O Walter Bandeira já havia se pronunciado. Gostava da estranheza da obra e da abertura que ela dava aos ouvidos de quem com ela cruzava a escuta. Pudemos, inclusive, certa vez, fazer uma leitura primeira em sua presença, a qual ele acompanhou delicadamente de olhos fechados, porque de olhos fechados o Walter ouvia bem melhor, porque viajava mais. Lembro de ouvir dele que era preciso zerar a imagem, porque a voz, sozinha, tinha o poder de potencializar os cenários. porque eles eram muitos em se tratando de radionovela.

Tentamos um primeiro elenco com o Leandro Haick. Isso foi deveras importante. Nossa 'trupe' ali denominada Os incestuosos era composta por mim, Mailson e Leandro, momento em que montamos um fragmento inicial do espetáculo o qual apresentamos no Projeto CENA ABERTA de 2009 (se não estou enganada!), era um esboço do que se constituiria nossa invasão em outros caminhos.

Por questões de ordem pessoal o Leandro decidiu sair, mas dele permaneceu o espectro de "A" a rondar o nosso fazer e a força motriz que, inicialmente, convocou "C" a revelar-se cada dia um pouquinho. A Rejane Lima chegou e também precisou sair. A impressão que eu tinha é que o trabalho parecia carregado demais pra dialogar com a gente e era estranho o sentimento que transcorria naquele tempo. Estranhamento era o termo mais apropriado que eu encontrava para traduzir minha relação com aquela idéia.

Quando o Dário e o Fabrício chegaram a atmosfera ganhou leveza, isso é um fato. Era preciso menos envolvimento emocional com a proposta disso tínhamos clareza, e os dois atores vieram com essa energia: montar um texto que gostaram e que estavam muito a vontade pra fazer.

Eu esperava um certo percurso e, ao que parece, minhas exectativas iniciais foram completamente invadidas pelos rumos que a dramaturgia de A, B e C foram assumindo no decorrer desse enredo de trama obtusa, enredada na história de vida dos atores e do que eles tinham a oferecer como matéria-prima na qual o texto foi esculpido como cena, arte do ator em respiração e frequência cardíaca da hora presente, medida somente no ato de cada nova incursão que fazíamos a cada novo mergulho que dávamos na presença dos espectadores e espaços nos quais transitamos nas apresentações que se seguiram até aqui.

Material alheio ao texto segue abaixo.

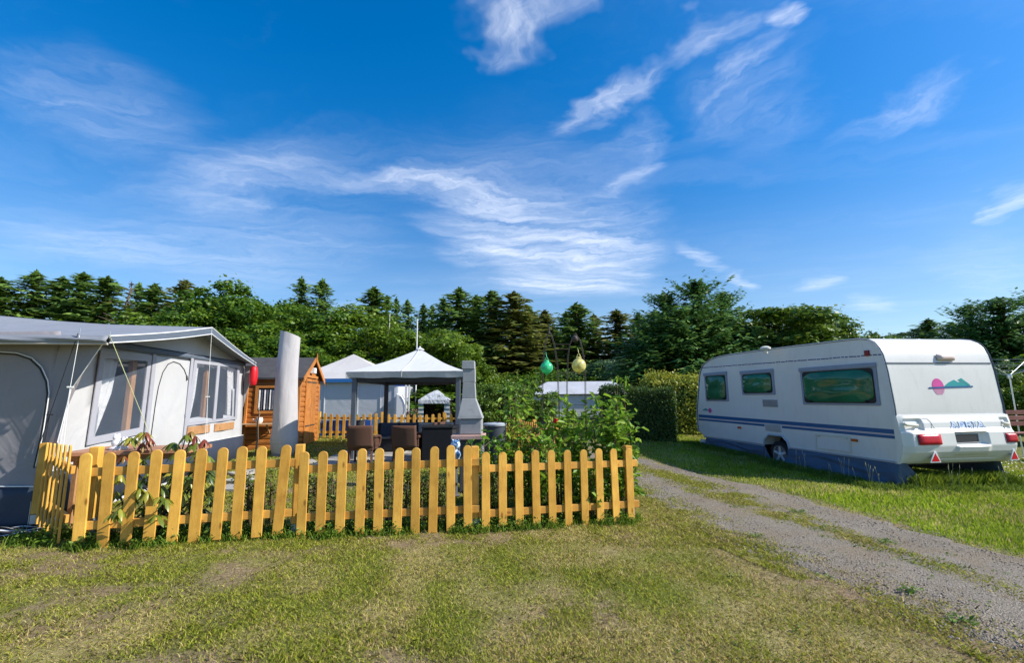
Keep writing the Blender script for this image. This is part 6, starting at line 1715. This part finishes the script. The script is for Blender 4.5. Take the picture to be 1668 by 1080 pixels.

Desse "todo" criação artistica- e foi tanto o aprendido!-que reservo-me aqui, relatos de um processo pessoal que comunico na tentativa de retornar a ele pela escritura enquanto memorial com ânsia de lê-lo em linhas- sendo ele um espetáculo em nada linear-, devolvendo-me a prova, o traço e o laço que tornam esse trabalho uma obra autoral dividida em oito braços e outros tantos: os do Mailson Soares, do Fabrício de Souzsa, do Dario Jaime e dos meus, dos amigos que estiveram conosco e dos inúmeros espectadores nas viagens sonoras e imagéticas obtidas nas interlocuções que fizemos até a presente data.

É só uma tentativa e, como tal, passível de reformulações e adendos.

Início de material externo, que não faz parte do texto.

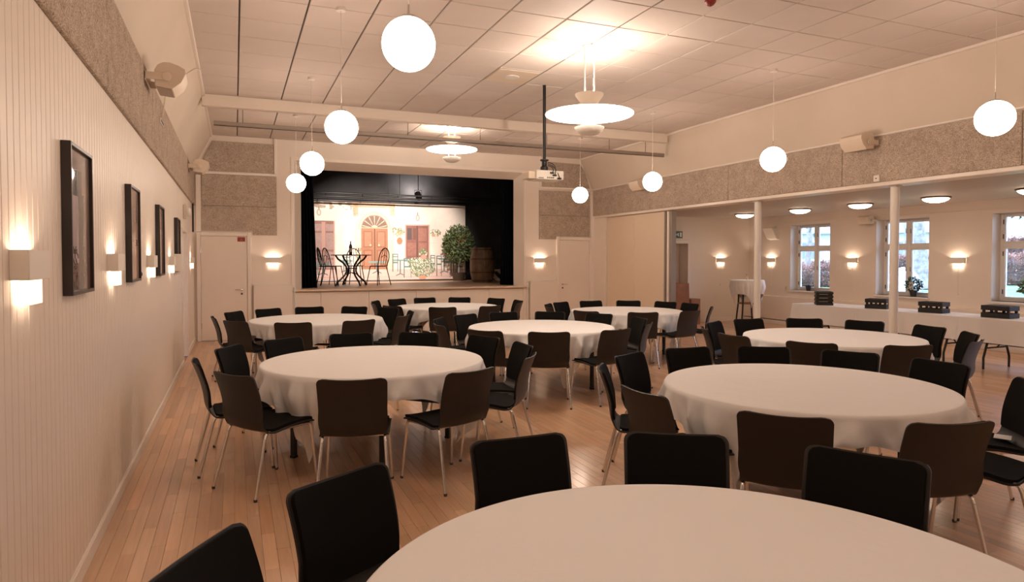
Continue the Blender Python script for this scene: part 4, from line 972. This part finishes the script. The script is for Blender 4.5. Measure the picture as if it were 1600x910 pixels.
# window sill plants
def sill_pot(loc, label, r_, h_, m): 
    t = thing('potted_plant', label, 'plant', loc, group='plants on the window sills'); MB().lathe([(r_*.7, 0), (r_, h_*.8), (r_, h_), (r_*.85, h_), (r_*.8, h_*.8)], 18).build('pot', m, t, smooth=30); return t
t = sill_pot((AX+.06, 11.62, WZ0), 'orchid in a dark pot on the first window sill', .06, .13, 'pot')
for k in range(6):
    a = k*1.1; mb = MB(); L = .16
    for i in range(6):
        u = i/5; w = .026*math.sin(PI*min(1, u*.9+.1)); c = Vector((math.cos(a)*L*u, math.sin(a)*L*u, .12+.09*u-.10*u*u)); s_ = Vector((-math.sin(a), math.cos(a), 0))*w; mb.v += [tuple(c-s_), tuple(c+s_)]
    mb.f += [(2*i, 2*i+1, 2*i+3, 2*i+2) for i in range(5)]; mb.build('leaf', 'leaf_dark', t)
MB().tube([(0, 0, .12), (.0, .01, .30), (.02, -.03, .42), (.0, -.10, .46)], .004, 6).build('stem', 'leaf', t, smooth=True)
tag(leaf_cloud(40, in_ell(0, -.06, .45, .04, .07, .05), .035, 8).build('blossoms', 'flower', t), kind='stuff')
t = sill_pot((AX+.06, 9.02, WZ0), 'bushy plant in a dark pot on the second window sill', .07, .12, 'pot')
tag(leaf_cloud(420, in_ell(0, 0, .24, .12, .14, .13), .05, 9).build('foliage', 'leaf_dark', t), kind='stuff')
MB().bbox(-.08, -.07, -.05, .04, .14, .30, .003).build('white_card', 'paper', t)
t = sill_pot((AX+.06, 6.95, WZ0), 'green plant in a clay pot on the third window sill', .07, .13, 'terracotta')
tag(leaf_cloud(260, in_ell(0, 0, .25, .12, .15, .12), .07, 10).build('foliage', 'leaf', t), kind='stuff')

# ------------------------------------------------------------------ garden outside the windows
GZ = .58
struct(MB().box(AX+.4, 70, -40, 80, GZ-.1, GZ).build('ground_lawn', 'lawn'))
def hedge(loc, rz, L, D_, H, label, seed, m='hedge', n=9000, size=.10):
    t = thing('garden_hedge', label, 'hedge', loc, rz, group='garden hedges'); mb = MB(); nx, nz = 40, 10; r = random.Random(seed)
    MB().bbox(-L/2+.1, L/2-.1, -D_/2+.12, D_/2-.12, 0, H-.12, .2).build('inner_growth', 'twig', t)
    def f(rr):
        s = rr.random()
        if s < .55: return (rr.uniform(-L/2, L/2), -D_/2+rr.gauss(.08, .07), rr.uniform(.02, H)), (0, -1, .3)
        if s < .9: return (rr.uniform(-L/2, L/2), rr.uniform(-D_/2, D_/2), H+rr.gauss(-.05, .07)), (0, 0, 1)
        return (rr.uniform(-L/2, L/2), D_/2-rr.gauss(.08, .07), rr.uniform(.02, H)), (0, 1, .3)
    tag(leaf_cloud(n, f, size, seed).build('foliage', m, t), kind='stuff')
hedge((21.6, 21.2, GZ), -PI/4*1.0, 4.6, 1.1, .80, 'clipped brown hedge outside the first window', 31)
hedge((25.1, 18.4, GZ), -PI/4*1.1, 4, 1.2, 1.05, 'clipped brown hedge behind the lawn outside the second window', 32)
hedge((28.6, 14.6, GZ), -PI/4*1.25, 5, 1.2, 1.1, 'long clipped hedge behind the lawn outside the third window', 33)
hedge((31.8, 17.2, GZ), -PI/4*1.2, 7, 1.6, 1.8, 'tall brown beech hedge at the back of the garden', 34, n=12000, size=.14)
hedge((19.4, 18.2, GZ), -PI/4, 2.0, 1.2, .7, 'rounded bush close to the first window', 35, n=5200, size=.075)
def bare_tree(loc, H, r0, label, seed, lean=(0, 0), spread=1.0, depth=4):
    t = thing('garden_tree', label, 'tree', loc, group='bare garden trees'); r = random.Random(seed); tr, br = MB(), MB()
    top = Vector((lean[0], lean[1], H)); tr.tube([top*u+Vector((r.gauss(0, .04), r.gauss(0, .04), 0))*(u > 0) for u in np.linspace(0, 1, 7)], [r0*(1.25 if u == 0 else 1-.45*u) for u in np.linspace(0, 1, 7)], 10)
    def grow(p, d, L, rad, k):
        pts = [p]; q = p.copy()
        for _ in range(4): d = (d+Vector((r.gauss(0, .22), r.gauss(0, .22), r.gauss(0.02, .18)))).normalized(); q = q+d*L/4; pts.append(q.copy())
        br.tube(pts, [rad*(1-.5*i/4) for i in range(5)], 5, False)
        if k > 0:
            for _ in range(3): grow(pts[r.choice((2, 3, 4))], (d+Vector((r.gauss(0, .7), r.gauss(0, .7), r.gauss(.05, .5)))).normalized(), L*r.uniform(.55, .8), rad*.5, k-1)
    for i in range(7):
        u = r.uniform(.35, 1); a = r.uniform(0, 2*PI); grow(top*u, Vector((math.cos(a), math.sin(a), r.uniform(.3, .9))).normalized(), H*.26*spread, r0*.25, depth-1)
    tr.build('trunk', 'bark', t, smooth=True); tag(br.build('branches', 'twig', t), kind='stuff')
bare_tree((21.0, 15.05, GZ), 6.0, .28, 'thick leaning grey tree outside the second window', 41, (-.5, .4))
bare_tree((20.0, 18.9, GZ), 5.0, .12, 'thin bare tree outside the first window', 42, (.2, .2), 1.2)
bare_tree((27.5, 20.5, GZ), 6.5, .16, 'bare tree behind the second window hedge', 43, (0, 0), 1.2)
bare_tree((35.0, 14.6, GZ), 7, .18, 'bare tree behind the third window hedge', 44, (0, 0), 1.2)
bare_tree((23.6, 28.0, GZ), 6.5, .15, 'bare tree before the pale house', 45, (0, 0), 1.2)
t = thing('evergreen_tree', 'dark evergreen with drooping boughs outside the third window', 'tree', (20.3, 11.0, GZ))
MB().tube([(0, 0, 0), (0, 0, 4.5)], [.16, .05], 8).build('trunk', 'bark', t, smooth=True)
tag(leaf_cloud(2600, in_ell(-.2, .1, 3.1, 1.3, 1.3, .95), .2, 46).build('foliage', 'leaf_dark', t), kind='stuff')
t = thing('garden_planter', 'clay planter with green shrub outside the third window', 'plant', (15.3, 8.45, GZ))
MB().lathe([(.15, 0), (.19, .24), (.20, .28), (.18, .28), (.17, .24)], 20).build('pot', 'terracotta', t, smooth=30)
tag(leaf_cloud(700, in_ell(0, 0, .52, .24, .24, .24), .07, 47).build('foliage', 'leaf', t), kind='stuff')
t = thing('garden_cloche', 'pale domed garden cover on the lawn outside the second window', 'cover', (18.5, 13.9, GZ))
MB().lathe([(.48, 0), (.47, .25), (.40, .5), (.25, .68), (.02, .76)], 24).build('dome', 'house', t, smooth=60); MB().lathe([(.50, 0), (.50, .05), (.47, .05)], 24).build('rim', 'roof', t)
t = thing('pale_house', 'pale house with a grey roof seen beyond the garden', 'house', (32.0, 30.2, GZ), -PI/4)
MB().box(-7, 7, 0, 6, 0, 2.55).build('wall', 'house', t)
MB().prism([(-.5, 2.5), (6.5, 2.5), (3, 4.6)], 'x', -7.4, 7.4).build('roof', 'roof', t)
for i in range(5):
    f = MB().box(-5.6+2.5*i, -4.4+2.5*i, -.05, .02, .9, 2.1).build('window', 'blue_white', t); MB().box(-5.5+2.5*i, -5.05+2.5*i, -.06, -.05, 1.0, 2.0).box(-4.95+2.5*i, -4.5+2.5*i, -.06, -.05, 1.0, 2.0).build('pane', 'roof', f)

"Já tive medo do escuro..."

Os ensaios começaram em janeiro de 2011. A IFPA foi a porta parceira que se abriu na pessoa da Profa. Dra. Silvia Silva, a quem devemos o nascedouro físico concreto da idéia inicial, camada de sonho. Em Belém/ PA ainda vivemos o desafio de encontrar nos espaços legitimados pela arte celeiros onde o fazer artistico se efetive com regularidade e o reconhecimento que merecemos pelo exaustivo trabalho que temos nas montagens de espetáculos que quase sempre começam no infortúnio de qum não tem um patrocínio decente para transcorrer dentro de um clima tranquilo de acolhimento e valorização do nosso ofício. Parcerias é como denominamos nossos padrinhos patrocinadores que quase sempre fazer parte do mitiê.

No IFPA, foram quatro meses de dois encontros semanais nos quais desenvolvíamos laboratórios em torno do "dizer teatral", categoria vocabular que surgiu nas experiências da radionovela quando eu e Mailson éramos ainda vinculados ao projeto de extensão na ETDUFPA, desenvolvido pela coordenação dos Profos. Walter Bandeira e Iara Sousa, ainda no biênio 2007-2008.

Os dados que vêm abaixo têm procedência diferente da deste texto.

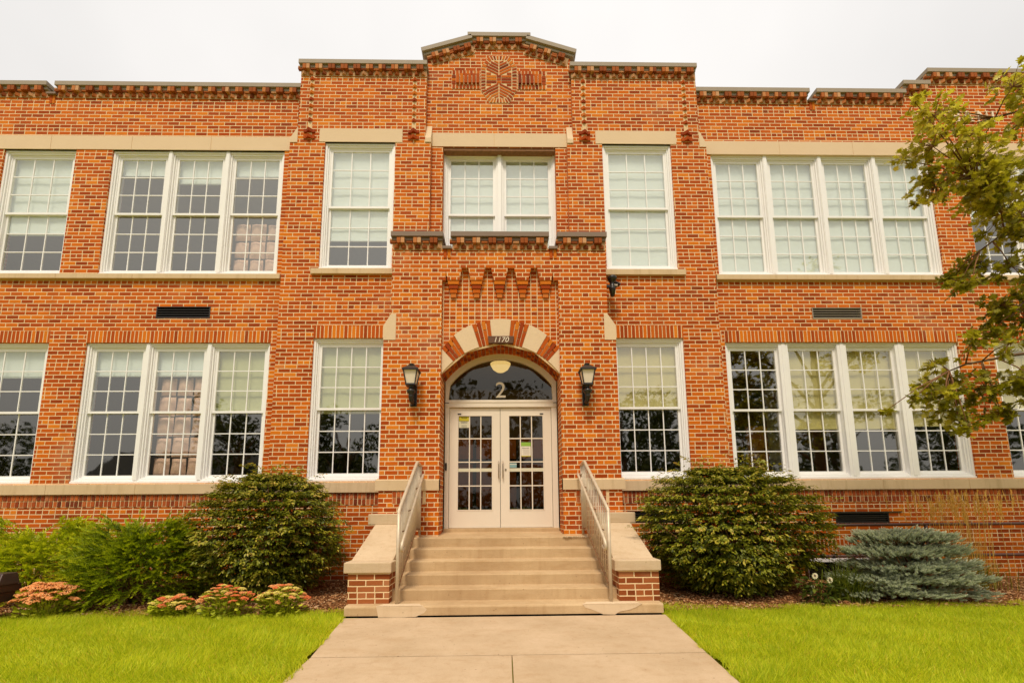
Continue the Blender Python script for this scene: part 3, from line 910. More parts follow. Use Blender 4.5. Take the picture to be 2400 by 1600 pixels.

A pesquisa caracterizada por mim como psicofísica começou de forma simples com exercícios e movimentações trazidos pelo Mailson, nosso encenador que também assina a autoria do texto escrito em estrutura frasal, sem rubricas que nos permitissem compreender o 'algo mais' dos personagens quanto a quem eram, o que faziam, onde estavam, que relação tinham entre si, qual a trama afinal, onde pretendiam chegar, porquê, enfim.

A voz era algo que desde o princípio nos influenciava a pensar o trabalho. O cuidado de empregá-la corretamente a fim de evidenciar a força e a sinergia da palavra texto-ato conferindo-lhe contornos nítidos e, ao mesmo tempo polifônicos pelas diferentes formas de "grafá-la" no ouvido do espectador, foi um mote importante do qual nos aproximamos para "brincar" de palavrar. Porque a princípio era exatamente isso que fazíamos: brincadeiras de dizer a palavra de diferentes formas alternando ritmos, sequências ênfases silábicas, silabando-as, numa experimentação lúdica sem fins específicos. Ali, naquele momento exato, interessava-nos a aproximação com o universo lúdico, com o jogo que o imaginário criativo nos permitisse explorar.